Cuando Gorbachov llega al poder, la represión al viejo estilo de Stalin, había vuelto bajo el liderazgo de Andropov. Duró poco, por su muerte, pero el tiempo de Andropov en el poder probó que la estructura formal y mental del partido no había cambiado. De ahí que el intento reformador de Gorbachov tuviese como blancos las normas esclerotizadas que regían el funcionamiento del Partido, y con él inevitablemente del Estado. Se trataba de eliminar un legado del zarismo todavía presente tras la Revolución, según Lenin. ¿Instrumentos? la glasnost, la transparencia frente a la opacidad burocrática, cuya rigidez solo quien visitara la URSS podía percibir, y la perestroika, el cambio general del sistema. Siempre esta en la expectativa de Gorbachov una transformación sin destrucción, del tipo «que todo cambie, pero que la esencia del sistema permanezca».

El problema residía en que la democratización formaba parte de ese cambio, y que las jerarquías del PCUS, aún abiertas en principio a reformas, no estaban dispuestas a ceder fácilmente a un traspaso de poderes a contestatarios como Yeltsin, y menos a otras fuerzas políticas. Respondía a esta actitud el propio vicepresidente bajo Gorbachov, Genadio Yanáyev, quien le sustituyó durante los tres días del golpe de Estado de agosto de 1991. El pretexto para el golpe fue evitar la firma de un nuevo Tratado de la Unión que convertía a la URSS en una confederación de repúblicas unidas para la relaciones exteriores y el ejército. Gorbachov vaciló aquí, ya que la nueva estructura contradecía el sí dado en marzo en un referéndum a la conservación de la URSS, y vaciló de nuevo al no unirse a los golpistas, aunque su tibio rechazo fue inmediatamente superado por la denuncia de Yeltsin, y su prohibición del Partido Comunista. La Federación Rusa era ya el verdadero centro de poder y Gorbachov una reliquia hasta que el 25 de diciembre de 1991 anunció en un discurso televisado, en calidad de último presidente, que la URSS había dejado de existir.

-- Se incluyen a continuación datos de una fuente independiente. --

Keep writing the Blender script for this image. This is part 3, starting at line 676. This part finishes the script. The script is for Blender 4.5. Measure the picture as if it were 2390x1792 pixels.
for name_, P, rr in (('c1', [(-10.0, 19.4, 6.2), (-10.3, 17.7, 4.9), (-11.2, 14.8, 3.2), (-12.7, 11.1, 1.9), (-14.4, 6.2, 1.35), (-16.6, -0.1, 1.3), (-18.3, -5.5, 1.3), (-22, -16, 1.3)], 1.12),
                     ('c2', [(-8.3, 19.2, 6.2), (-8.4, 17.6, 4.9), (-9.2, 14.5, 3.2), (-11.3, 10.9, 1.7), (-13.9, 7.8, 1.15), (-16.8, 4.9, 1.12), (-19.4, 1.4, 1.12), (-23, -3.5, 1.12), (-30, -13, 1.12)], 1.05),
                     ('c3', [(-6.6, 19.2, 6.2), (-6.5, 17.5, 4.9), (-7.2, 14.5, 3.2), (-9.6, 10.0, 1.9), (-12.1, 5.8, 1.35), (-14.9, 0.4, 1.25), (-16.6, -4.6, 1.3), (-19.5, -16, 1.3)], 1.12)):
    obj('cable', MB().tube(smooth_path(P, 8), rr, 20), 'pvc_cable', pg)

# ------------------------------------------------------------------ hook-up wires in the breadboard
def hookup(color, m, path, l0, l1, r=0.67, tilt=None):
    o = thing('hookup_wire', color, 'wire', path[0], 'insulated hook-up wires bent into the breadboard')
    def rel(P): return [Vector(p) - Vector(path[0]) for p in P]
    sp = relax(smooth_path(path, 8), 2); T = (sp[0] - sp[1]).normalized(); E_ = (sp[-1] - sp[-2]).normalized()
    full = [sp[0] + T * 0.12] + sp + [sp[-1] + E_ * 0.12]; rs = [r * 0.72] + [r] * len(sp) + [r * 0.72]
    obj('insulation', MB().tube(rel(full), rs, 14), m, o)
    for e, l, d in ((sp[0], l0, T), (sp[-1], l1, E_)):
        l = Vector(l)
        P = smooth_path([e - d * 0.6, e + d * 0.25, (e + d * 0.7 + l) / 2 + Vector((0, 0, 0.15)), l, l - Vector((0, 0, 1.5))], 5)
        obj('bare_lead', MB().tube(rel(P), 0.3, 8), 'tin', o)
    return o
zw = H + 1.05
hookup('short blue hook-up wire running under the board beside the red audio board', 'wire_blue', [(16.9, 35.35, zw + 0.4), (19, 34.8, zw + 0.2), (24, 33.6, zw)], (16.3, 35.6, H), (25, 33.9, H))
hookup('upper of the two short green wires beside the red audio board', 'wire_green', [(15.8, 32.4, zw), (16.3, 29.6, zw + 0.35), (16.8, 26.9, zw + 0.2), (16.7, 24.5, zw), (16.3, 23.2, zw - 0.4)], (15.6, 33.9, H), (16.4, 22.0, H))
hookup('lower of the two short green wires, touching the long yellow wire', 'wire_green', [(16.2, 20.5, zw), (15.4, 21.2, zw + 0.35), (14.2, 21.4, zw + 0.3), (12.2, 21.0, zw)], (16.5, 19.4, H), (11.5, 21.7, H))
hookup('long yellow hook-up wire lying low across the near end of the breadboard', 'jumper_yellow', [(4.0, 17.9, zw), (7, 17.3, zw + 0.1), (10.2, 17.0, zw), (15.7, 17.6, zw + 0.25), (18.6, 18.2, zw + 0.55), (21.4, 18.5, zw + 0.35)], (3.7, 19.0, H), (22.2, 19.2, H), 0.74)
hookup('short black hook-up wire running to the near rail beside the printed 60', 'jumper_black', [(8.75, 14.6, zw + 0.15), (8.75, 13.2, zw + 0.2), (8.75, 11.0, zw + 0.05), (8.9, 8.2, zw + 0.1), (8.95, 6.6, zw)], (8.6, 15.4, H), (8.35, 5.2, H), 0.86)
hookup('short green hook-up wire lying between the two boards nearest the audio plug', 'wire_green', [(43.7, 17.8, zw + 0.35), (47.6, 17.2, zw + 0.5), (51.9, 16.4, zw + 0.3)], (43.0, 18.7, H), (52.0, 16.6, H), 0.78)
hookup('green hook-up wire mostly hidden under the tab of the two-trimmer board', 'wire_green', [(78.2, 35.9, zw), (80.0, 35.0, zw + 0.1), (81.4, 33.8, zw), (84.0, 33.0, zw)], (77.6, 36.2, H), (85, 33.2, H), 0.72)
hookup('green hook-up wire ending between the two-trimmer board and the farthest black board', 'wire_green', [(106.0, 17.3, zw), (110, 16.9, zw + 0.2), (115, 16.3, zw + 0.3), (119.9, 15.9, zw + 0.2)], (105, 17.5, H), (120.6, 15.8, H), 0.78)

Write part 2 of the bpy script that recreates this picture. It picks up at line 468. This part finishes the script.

A partir del siglo XVIII, la historia de Rusia había seguido una trayectoria sometida a la oscilación pendular entre el occidentalismO que profesaron Lenin y Gorbachov y el ex oriente lux de Stalin y de Putin. El fracaso interior de Gorbachov fue total, aunque dejó en política exterior el magnífico legado de su proyecto de una Casa Europa, desde el Atlántico a los Urales, también de la puesta en marcha de un desarme que alejó entonces la pesadilla de una guerra nuclear y de la exigencia para Rusia de una plena integración en un marco cultural y económico europeo. Solo así podría alcanzar una auténtica modernización, liberada de una vez por todas del fantasma de Iván el Terrible, de las pesadillas de Stalin y de Putin.